Dari segi personel, menurut Kholid, pihak-pihak yang menggalakkan muktamar tandingan tidak memiliki pengaruh yang kuat di dalam PKB. Namun, mereka tetap percaya diri untuk terus bergerak karena mendapat dukungan dari PBNU.
“Yang memiliki kekuatan sebenarnya adalah PBNU. PBNU adalah suara yang didengarkan oleh Jokowi dan Prabowo, termasuk juga oleh warga NU. Di sini, kelompok muktamar tandingan dapat menjadi kekuatan besar jika terus didukung oleh PBNU dan diakui oleh Kemenkumham,” ujar Kholid.
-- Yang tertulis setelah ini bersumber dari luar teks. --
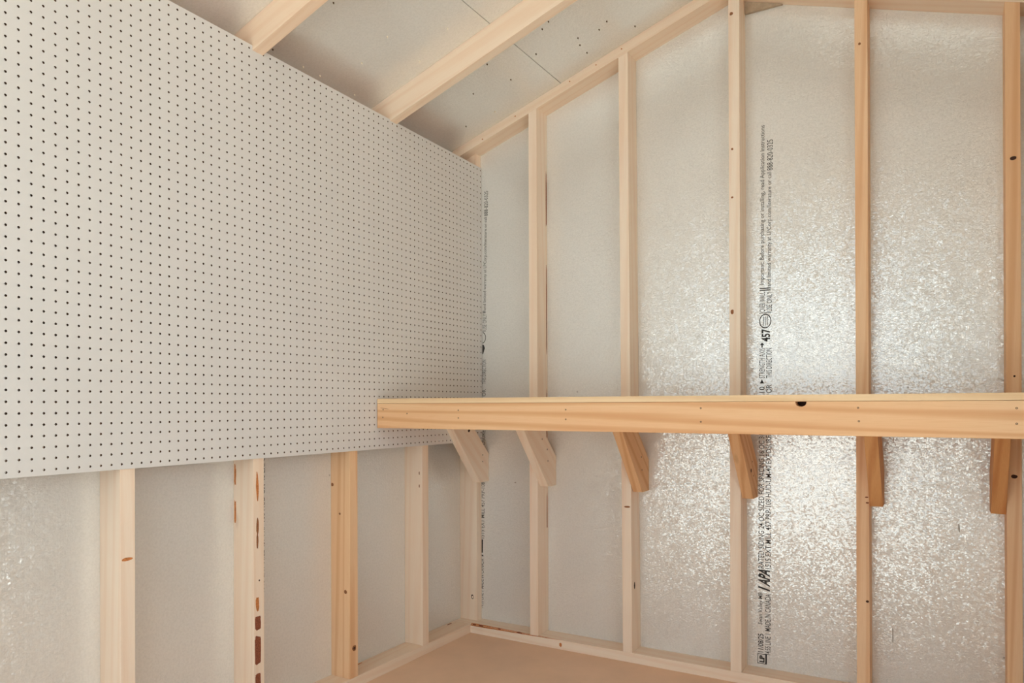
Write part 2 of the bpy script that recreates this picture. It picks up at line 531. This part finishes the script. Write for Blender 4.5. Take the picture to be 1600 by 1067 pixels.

Cak Imin, menurut Kholid, menyadari bahwa partainya dapat tergoyahkan jika tidak sejalan dengan keinginan penguasa. Oleh karena itu, PKB bergabung dalam Koalisi Indonesia Maju (KIM) Plus di Pilgub DKI dan tidak mencalonkan KH Yusuf Chudlori alias Gus Yusuf sebagai calon gubernur Jawa Tengah.
“Setelah muktamar di Bali, PKB merasa khawatir tidak mendapatkan SK Kemenkumham sehingga harus mengikuti kepentingan Jokowi dan Prabowo, terutama di daerah yang menjadi target kemenangan KIM, seperti DKI dan Jawa Tengah. Hal ini bisa dimengerti, apalagi adanya isu muktamar tandingan,” jelas Kholid.
Analis politik dari Universitas Islam Negeri (UIN) Syarif Hidayatullah Jakarta, Zaki Mubarak, menilai bahwa Gus Yahya kehilangan momentum untuk merebut PKB dari Cak Imin. Menurutnya, sudah ada rekonsiliasi antara Cak Imin dan Prabowo setelah PKB mencabut dukungan terhadap Anies Baswedan di Pilgub DKI.
“Meskipun mungkin muktamar tandingan nantinya digelar, dampak politiknya kemungkinan tidak akan signifikan,” kata Zaki kepada Alinea.id di Jakarta.
Zaki menjelaskan beberapa faktor. Pertama, muktamar yang dipimpin oleh Lukman Edi dan Syaifullah Yusuf terlihat melemah seiring dengan melemahnya kekuatan politik Jokowi setelah demonstrasi ribuan mahasiswa dan aktivis menolak revisi UU Pilkada.
Kedua, pengaruh politik Erick Thohir juga melemah di pemerintahan seiring berakhirnya masa jabatan Jokowi. Sebagai anggota kehormatan Banser NU, Erick dianggap sebagai motor penggerak bagi pendongkelan Cak Imin di PKB.
Di sisi lain, Cak Imin menunjuk Ma’ruf Amin sebagai Ketua Dewan Syura PKB. Ma’ruf memberikan legitimasi bagi Cak Imin karena pernah menjabat sebagai Ketua Tim Lima yang ditunjuk oleh PBNU untuk membantu lahirnya PKB pada tahun 1998.
“Tuduhan bahwa PKB di bawah Cak Imin telah menyimpang dari tujuan awal pendirian PKB telah dibantah oleh Ma’ruf Amin sendiri,” kata Zaki.
Meskipun demikian, Zaki setuju bahwa gaya kepemimpinan Cak Imin perlu diperbaiki. Menurutnya, PKB di bawah Cak Imin terlalu sentralistik, sehingga jauh dari konsep partai modern. Regenerasi kepemimpinan juga terhambat.
“Tantangan serius bagi PKB saat ini adalah perlunya reformasi secara radikal. Jika tidak ada perbaikan, PKB berisiko tersingkir dalam persaingan antar partai yang semakin ketat,” ungkap Zaki.